The Ender's Game movie scares me. It was such a great book, and I have no faith at all that Hollywood can show restraint and produce a movie that fits the book. Kind of like World War Z, which could have made for an interesting take on the zombie genre instead of just being Brad Pitt vs. the Zombies.
Oh yeah - Samuel Jackson has been in a lot of over 200M movies - looks like 6 as well (1 being the Incredibles). I assumed when guys like Tom Cruise didn't have that many that it was more rare, but truthfully, I'm not sure you could say Samuel Jackson was the main star in many of these movies which was sort of the point of the article - is Brad Pitt a leading man blockbuster star?
Well, avoid Z if that is your criteria. Brad Pitt is completely anonymous in this movie in the sense that there was no time for him to build a character at all. Any living body could have inhabited that role.
if you become privy to some of Spielberg's comments about Falling Skies, you will learn that for him the drama is about family, the relationships between people and, by extension, groups that share or do not share a common perspective or purpose. thus, one of the central crises in FS is that the sons of Tom Mason, and later, his wife, are beset by/with strong influences from non-humans. a source of tension in Z is that Pitt must choose to leave his family to pursue a "higher calling". the human race's future depends on his choices and commitment to what we all share, our fundamental humanity. the moral question for Pitt, who, incidentally is a government operative, revolves around whether his allegiance is to Mankind or his immediate kin. there are factors that complicate the issue, but it seems to me that the crux of the drama in the story is in that tension.

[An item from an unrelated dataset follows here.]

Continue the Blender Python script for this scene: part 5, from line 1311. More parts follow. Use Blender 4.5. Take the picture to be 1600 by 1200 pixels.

Except that Pitt didn't leave for a "higher" calling. He left because the general blackmailed him into it. The ship was only for indispensable people, and if Pitt wasn't going to help then he and his family were just refugees. And when everyone thought Pitt was dead, his family was dumped ashore.
it wasn't his higher calling, it was a higher calling for his race. his motivation was ultimately partly/mostly selfish, but he accepted his mission and carried it out with singular dedication.
i get where youse are coming from, but i think that's just part of the drama in the movie. if Pitt's character doesn't have any conflict about going/not going to Korea, it makes his choice a simple one. it's a plot device. we know in advance he's not going to die and his family isn't going to be set back in NYC or South Philly, but there has to be that conflict. we get manipulated all the time in these movies. my view is that the blackmail and the issues surrounding his wife and kids being dumped in Zombieland are typical measures to show how screwed up the military and government are.
Huh? How screwed they are? Because they didn't give him free shelter and food to his family while he didn't do anything for them back? If anything that was one of the good things in the movie in that they base it on reality of a crisis and not a fake entitled reality.